This essay argues that Mark Twain's The Adventures of Huckleberry Finn functions as an American counterpart to Dante's Inferno, organizing its characters into a moral hierarchy based on honesty, hypocrisy, and respect for human dignity. The paper examines how Huck and Jim serve as the novel's purest moral figures — guided by natural instinct rather than social convention — while characters like Miss Watson, Tom Sawyer, and the fraudulent "duke" and "dauphin" represent varying degrees of moral corruption. Through close reading of key episodes, the essay demonstrates how Twain consistently rewards natural human compassion and condemns institutionalized cruelty, religious hypocrisy, and false gentility.
The Adventures of Huckleberry Finn is a kind of American Dante's Inferno. The novel begins in civilized society, yet Huck and Jim must flee the confines of the genteel town in which they live to learn more about life as they travel on a raft down the Mississippi. Huck must leave because of his cruel and drunken father. Jim must run because he does not want to be sold further South by his "owner," Miss Watson. The two companions — one white, one black — are bonded by friendship.
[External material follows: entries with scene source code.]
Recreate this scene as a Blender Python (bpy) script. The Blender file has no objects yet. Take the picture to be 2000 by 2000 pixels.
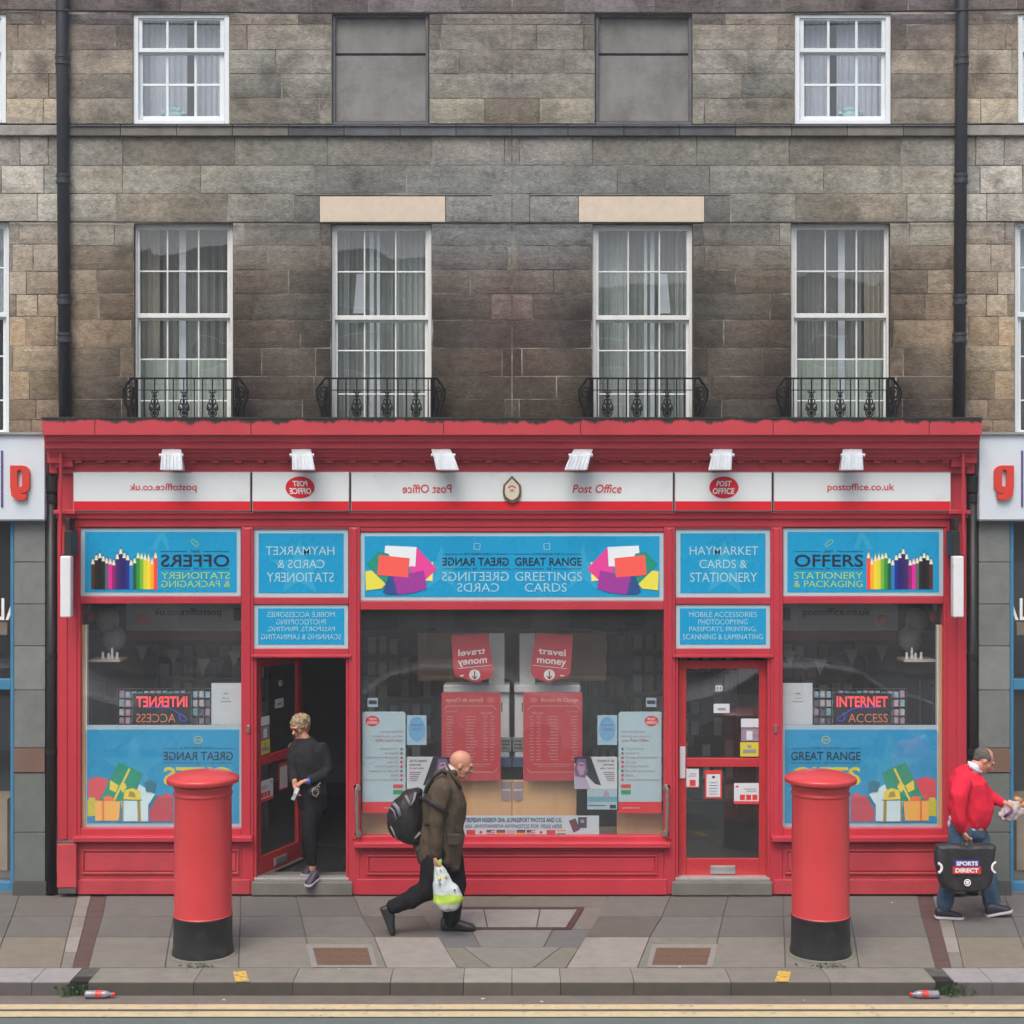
import bpy, math, random
from mathutils import Vector, Matrix, noise
R = math.radians
random.seed(7)
C = bpy.context.scene.collection

# ---------------------------------------------------------------- camera, sky, sun, exposure
F = 2870.0; CAMY = -14.0; CAMZ = 3.65
cam_d = bpy.data.cameras.new('camera'); cam = bpy.data.objects.new('camera', cam_d); C.objects.link(cam)
cam.location = (0, CAMY, CAMZ); cam.rotation_euler = (R(90), 0, 0)
cam_d.sensor_width = 36; cam_d.lens = 36*F/2000; cam_d.clip_end = 2000; cam_d.clip_start = 0.1
bpy.context.scene.camera = cam
SUN_EL, SUN_AZ = 58, 198
world = bpy.data.worlds.new('World'); bpy.context.scene.world = world; world.use_nodes = True
nt = world.node_tree; bg = nt.nodes['Background']
sky = nt.nodes.new('ShaderNodeTexSky'); sky.sky_type = 'NISHITA'; sky.sun_disc = False
sky.sun_elevation = R(SUN_EL); sky.sun_rotation = R(SUN_AZ); sky.dust_density = 6.0; sky.ozone_density = 0.6; sky.air_density = 1.0
nt.links.new(sky.outputs[0], bg.inputs[0]); bg.inputs[1].default_value = 0.13
sd = bpy.data.lights.new('sun', 'SUN'); sd.energy = 1.25; sd.angle = R(35); sd.color = (1, .985, .96)
sun = bpy.data.objects.new('sun', sd); C.objects.link(sun)
az = R(SUN_AZ); el = R(SUN_EL)
dirv = Vector((math.sin(az)*math.cos(el), math.cos(az)*math.cos(el), math.sin(el)))
sun.rotation_euler = dirv.to_track_quat('Z', 'Y').to_euler()
vs = bpy.context.scene.view_settings
vs.view_transform = 'Standard'; vs.look = 'None'; vs.exposure = 0.50; vs.gamma = 1.0
bpy.context.scene.cycles.max_bounces = 8
bpy.context.scene.cycles.transparent_max_bounces = 16

# ---------------------------------------------------------------- helpers
def lin(c):
    return tuple(((v/255)/12.92 if v/255 <= .04045 else ((v/255+.055)/1.055)**2.4) for v in c)
def alb(c, k=1.0):
    return tuple(min(.9, v*k) for v in lin(c))
def pt(px, py, Y=0.0):
    k = (Y-CAMY)/F
    return Vector(((px-1000)*k, Y, CAMZ-(py-1000)*k))
def gp(px, py, z=0.0):
    """pixel on a horizontal plane at height z"""
    d = (CAMZ-z)*F/(py-1000)
    return Vector(((px-1000)/F*d, CAMY+d, z))

MATS = {}
def mat(name, col, rough=.6, var=.12, vscale=6.0, bump=.0, bscale=60.0, metal=0.0, spec=.5, attr=False, emit=None, estr=1.0, detail2=0.0, d2scale=.8, d2col=(.05,.05,.05), d2lo=.55, d2hi=.7, coat=0.0, streak=1.0):
    if name in MATS: return MATS[name]
    m = bpy.data.materials.new(name); m.use_nodes = True; t = m.node_tree; b = t.nodes['Principled BSDF']
    MATS[name] = m
    b.inputs['Roughness'].default_value = rough; b.inputs['Metallic'].default_value = metal
    b.inputs['Specular IOR Level'].default_value = spec
    if coat: b.inputs['Coat Weight'].default_value = coat
    tc = t.nodes.new('ShaderNodeTexCoord')
    src = tc.outputs['Object']
    if attr:
        a = t.nodes.new('ShaderNodeAttribute'); a.attribute_name = 'col'; base = a.outputs['Color']
    else:
        rgb = t.nodes.new('ShaderNodeRGB'); rgb.outputs[0].default_value = (*col, 1); base = rgb.outputs[0]
    if var > 0:
        n = t.nodes.new('ShaderNodeTexNoise'); n.inputs['Scale'].default_value = vscale; n.inputs['Detail'].default_value = 8; n.inputs['Roughness'].default_value = .65
        if streak != 1.0:
            mp = t.nodes.new('ShaderNodeMapping'); mp.inputs['Scale'].default_value = (1, 1, streak); t.links.new(src, mp.inputs[0]); t.links.new(mp.outputs[0], n.inputs['Vector'])
        else: t.links.new(src, n.inputs['Vector'])
        mr = t.nodes.new('ShaderNodeMapRange'); mr.inputs[1].default_value = .25; mr.inputs[2].default_value = .75
        mr.inputs[3].default_value = 1-var; mr.inputs[4].default_value = 1+var
        t.links.new(n.outputs[0], mr.inputs[0])
        mx = t.nodes.new('ShaderNodeMix'); mx.data_type = 'RGBA'; mx.blend_type = 'MULTIPLY'; mx.inputs[0].default_value = 1
        t.links.new(base, mx.inputs[6]); t.links.new(mr.outputs[0], mx.inputs[7]); base = mx.outputs[2]
        mr2 = t.nodes.new('ShaderNodeMapRange'); mr2.inputs[3].default_value = max(0, rough-.12); mr2.inputs[4].default_value = min(1, rough+.12)
        t.links.new(n.outputs[0], mr2.inputs[0]); t.links.new(mr2.outputs[0], b.inputs['Roughness'])
    if detail2 > 0:
        n2 = t.nodes.new('ShaderNodeTexNoise'); n2.inputs['Scale'].default_value = d2scale; n2.inputs['Detail'].default_value = 10; n2.inputs['Roughness'].default_value = .7
        t.links.new(src, n2.inputs['Vector'])
        r = t.nodes.new('ShaderNodeMapRange'); r.inputs[1].default_value = d2lo; r.inputs[2].default_value = d2hi; r.inputs[3].default_value = 0; r.inputs[4].default_value = detail2
        t.links.new(n2.outputs[0], r.inputs[0])
        mx2 = t.nodes.new('ShaderNodeMix'); mx2.data_type = 'RGBA'; t.links.new(r.outputs[0], mx2.inputs[0]); t.links.new(base, mx2.inputs[6]); mx2.inputs[7].default_value = (*d2col, 1)
        base = mx2.outputs[2]
    t.links.new(base, b.inputs['Base Color'])
    if emit: b.inputs['Emission Color'].default_value = (*emit, 1); b.inputs['Emission Strength'].default_value = estr
    if bump > 0:
        nb = t.nodes.new('ShaderNodeTexNoise'); nb.inputs['Scale'].default_value = bscale; nb.inputs['Detail'].default_value = 6
        t.links.new(src, nb.inputs['Vector'])
        bp = t.nodes.new('ShaderNodeBump'); bp.inputs['Strength'].default_value = bump; bp.inputs['Distance'].default_value = .01
        t.links.new(nb.outputs[0], bp.inputs['Height']); t.links.new(bp.outputs[0], b.inputs['Normal'])
    return m

def glass_mat(name, tint=(.9,.93,.92), ior=1.5, rough=.0, wav=0.0, dust_haze=0.0):
    m = bpy.data.materials.new(name); m.use_nodes = True; t = m.node_tree; t.nodes.clear(); MATS[name] = m
    o = t.nodes.new('ShaderNodeOutputMaterial'); tr = t.nodes.new('ShaderNodeBsdfTransparent'); gl = t.nodes.new('ShaderNodeBsdfGlossy')
    tr.inputs[0].default_value = (*tint, 1); gl.inputs['Roughness'].default_value = rough; gl.inputs[0].default_value = (.95,.97,1,1)
    fr = t.nodes.new('ShaderNodeFresnel')
    ge = t.nodes.new('ShaderNodeNewGeometry'); im = t.nodes.new('ShaderNodeMapRange'); im.inputs[3].default_value = ior; im.inputs[4].default_value = 1/ior   # a thin pane reflects alike from both faces
    t.links.new(ge.outputs['Backfacing'], im.inputs[0]); t.links.new(im.outputs[0], fr.inputs[0])
    mx = t.nodes.new('ShaderNodeMixShader'); t.links.new(fr.outputs[0], mx.inputs[0]); t.links.new(tr.outputs[0], mx.inputs[1]); t.links.new(gl.outputs[0], mx.inputs[2])
    if dust_haze:      # pale dust film, its haze painted in to lift the dark panes
        df = t.nodes.new('ShaderNodeBsdfDiffuse'); df.inputs[0].default_value = (.62,.66,.68,1)
        tcd = t.nodes.new('ShaderNodeTexCoord'); nd = t.nodes.new('ShaderNodeTexNoise'); nd.inputs['Scale'].default_value = 1.3; nd.inputs['Detail'].default_value = 5
        t.links.new(tcd.outputs['Object'], nd.inputs['Vector']); rd_ = t.nodes.new('ShaderNodeMapRange'); rd_.inputs[1].default_value = .3; rd_.inputs[2].default_value = .7; rd_.inputs[3].default_value = dust_haze*.6; rd_.inputs[4].default_value = dust_haze*1.4
        t.links.new(nd.outputs[0], rd_.inputs[0]); m2 = t.nodes.new('ShaderNodeMixShader'); t.links.new(rd_.outputs[0], m2.inputs[0]); t.links.new(mx.outputs[0], m2.inputs[1]); t.links.new(df.outputs[0], m2.inputs[2]); t.links.new(m2.outputs[0], o.inputs[0])
    else: t.links.new(mx.outputs[0], o.inputs[0])
    if wav:
        tc = t.nodes.new('ShaderNodeTexCoord'); n = t.nodes.new('ShaderNodeTexNoise'); n.inputs['Scale'].default_value = 2.2; n.inputs['Detail'].default_value = 1
        t.links.new(tc.outputs['Object'], n.inputs['Vector'])
        bp = t.nodes.new('ShaderNodeBump'); bp.inputs['Strength'].default_value = wav; bp.inputs['Distance'].default_value = .02
        t.links.new(n.outputs[0], bp.inputs['Height']); t.links.new(bp.outputs[0], gl.inputs['Normal'])
    return m

ORG = {}
def tag(o, label=None, cat=None, group=None, kind=None):
    if label: o['label'] = label
    if cat: o['category'] = cat
    if group: o['group'] = group
    if kind: o['kind'] = kind
    return o
def thing(name, loc, label, cat, group=None):
    o = bpy.data.objects.new(name, None); C.objects.link(o); o.location = loc; o.empty_display_size = .1
    ORG[o] = Vector(loc); return tag(o, label, cat, group)

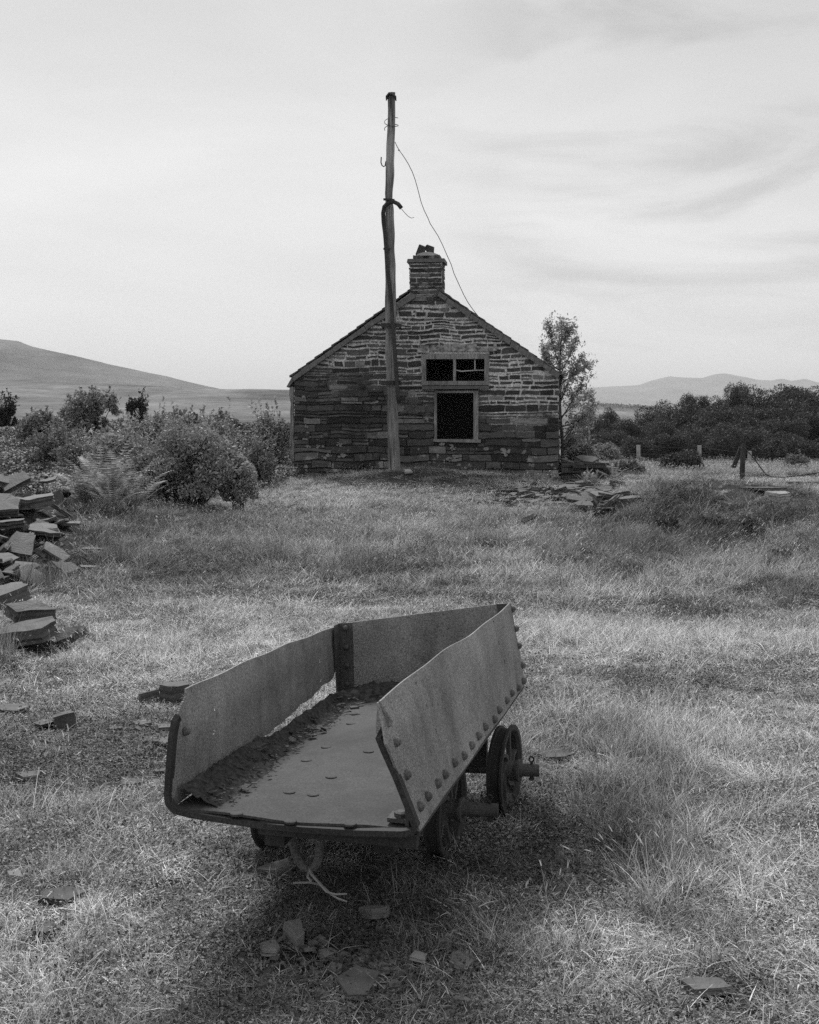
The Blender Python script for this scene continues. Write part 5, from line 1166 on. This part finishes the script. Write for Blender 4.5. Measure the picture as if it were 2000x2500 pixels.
# undergrowth on the bank and beyond
UG = [herb_mesh('under_%d' % i, 230, .34, .030, M_herb, 400 + i, .26) for i in range(4)]
n = 16000; x = rng.uniform(-14, -3.0, n); d = rng.uniform(15.5, 48, n); k = ~house_mask(x, d) & ((d - 15.5) * .35 + (-x - 3.0) * .9 + rng.normal(0, .8, n) > 3.2); x, d = x[k], d[k]; m = len(x)
scatter_object('undergrowth', 'tangled bramble and heather covering the bank at left', UG, np.stack([x, d, zt(x, d)], -1), np.stack([0 * x, 0 * x, rng.uniform(0, 6.28, m)], -1), np.repeat(rng.uniform(.5, 1.1, (m, 1)), 3, 1), rng.integers(0, 4, m), .35 + 1.1 * fbm(x * .8, d * .8, 70, 3), 'undergrowth')
n = 7000; x = rng.uniform(3.2, 20, n); d = rng.uniform(28, 41, n); m = n
scatter_object('rough_grass', 'rough tall grass around the fence before the wood', [blade_mesh('rough_%d' % i, 60, .25, .2, .5, .014, .3, M_blade, 500 + i, 4, 3) for i in range(3)], np.stack([x, d, zt(x, d)], -1), np.stack([0 * x, 0 * x, rng.uniform(0, 6.28, m)], -1), rng.uniform(.6, 1.1, (m, 1)) * np.array([[1, 1, .38]]), rng.integers(0, 3, m), .25 + .6 * fbm(x * .5, d * .3, 71, 3))
# rushes by the heap
RS = [blade_mesh('rush_%d' % i, 60, .10, .25, .55, .006, .1, M_blade, 600 + i, 0, 4, .5, .12) for i in range(2)]
pts = [hit(*q) for q in ((95, 1235), (75, 1240), (115, 1228), (1310, 1170), (1335, 1165), (10, 1390), (300, 1110), (340, 1100), (480, 1100), (750, 1200), (690, 1225), (330, 1195), (250, 1185), (1180, 1250), (1660, 1280), (1310, 1155), (1325, 1150), (560, 1180), (960, 1160))]
rr2 = [(p.x + rng.normal(0, .06), p.y + rng.normal(0, .06), p.z) for p in pts for _ in range(3)]; m = len(rr2)
scatter_object('rush_tufts', 'upright rush tufts by the slate heap and mound', RS, rr2, np.stack([rng.normal(0, .1, m), rng.normal(0, .1, m), rng.uniform(0, 6, m)], -1), np.repeat(rng.uniform(.4, .8, (m, 1)), 3, 1), rng.integers(0, 2, m), np.full(m, .55), 'rushes')

# distant hedge line on the valley slope
FP = []
for i in range(900):
    q = rng.random(); x = 1262 + 150 * q; dd_ = 1960 - 120 * rng.random(); p = W(x, 854 + 9 * q + rng.normal(0, .8), dd_); FP.append((p.x, p.y, p.z + rng.uniform(-1, 4)))
v, f = leaves_at(np.array(FP), 2.6, up=.3); tag(mesh_np('treeline', v, f, M_leaf_tree), 'dark tree line on the far valley slope', 'tree line', kind='stuff')

# ------------------------------------------------------------------ air
hz = MB(); hz.box((0, 6900, 130), (29000, 15400, 400)); 
hm = bpy.data.materials.new('haze_air'); hm.use_nodes = True; t = hm.node_tree; t.nodes.clear()
pv = N(t, 'ShaderNodeVolumePrincipled'); pv.inputs['Color'].default_value = (.93, .93, .93, 1); pv.inputs['Density'].default_value = 1.3e-4; pv.inputs['Anisotropy'].default_value = .2
out = N(t, 'ShaderNodeOutputMaterial'); L(t, pv.outputs[0], out.inputs['Volume'])
tag(hz.build('haze', hm), 'pale summer haze over moor and mountains', 'haze', kind='stuff')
On their way, they encounter scoundrels such as two con men who style themselves as great Shakespearean actors, and the Grangerfords and Shepherdsons, who combine family feuding with piety.
The purest souls in Twain's world are characters like Huck and Jim, who look at society with honest eyes, untainted by hypocrisy. Jim is Huck's Virgil — a guide who teaches the young boy what is truly important in life. It is Jim who praises Huck when Huck lies in order to protect him. In one pivotal incident, Huck cleverly claims that his father has smallpox, scaring away men who are searching the raft where Jim is hiding, since those men are hunting for escaped slaves. Huck feels guilty because he believes he is stealing Jim, which contradicts the morality he has been taught at the Widow Douglas's and Miss Watson's — yet he cannot expose his friend with a clear conscience.
Twain suggests to the reader that Huck's action is a good action, and that Huck's natural emotions, rather than imposed social laws, deserve greater moral weight. Whenever Huck is forced to confront a moral dilemma, he makes the right choice. The men searching for Jim want only a bounty; they do not see Jim as a human being. For Twain, what is natural is good — natural human instinct. Huck presents himself at the beginning of the novel as a bad boy, resisting religion and engaging in pranks as part of his friend Tom Sawyer's gang. But the intrusion of Huck's drunken father quickly shows the reader what real evil looks like. And Huck's father is far from the worst character in the novel. Miss Watson owns another human being according to the laws of the land, even while she evangelizes. Tom Sawyer — the "good" rapscallion who only plays at the dark life of a wild boy — torments Jim before finally revealing that Jim has already been freed. Tom does not understand the true meaning of freedom, and so he engages in a kind of sick adolescent joke while Jim is held captive by Tom's relatives, the Phelps family.
"Fraudsters and feuding families represent moral rot"
"Twain's ethics rooted in radical Christian simplicity"
Twain's hell is not as elaborately structured as Dante's. There are two kinds of people — those who respect humanity and those who do not. Jim and Huck are among the "good people" of Twain's world. Malicious people who cannot see themselves truthfully, who believe they are above natural human law, and who think that legal codes, fine clothes, and fine words can mask evil deeds are condemned by the novel.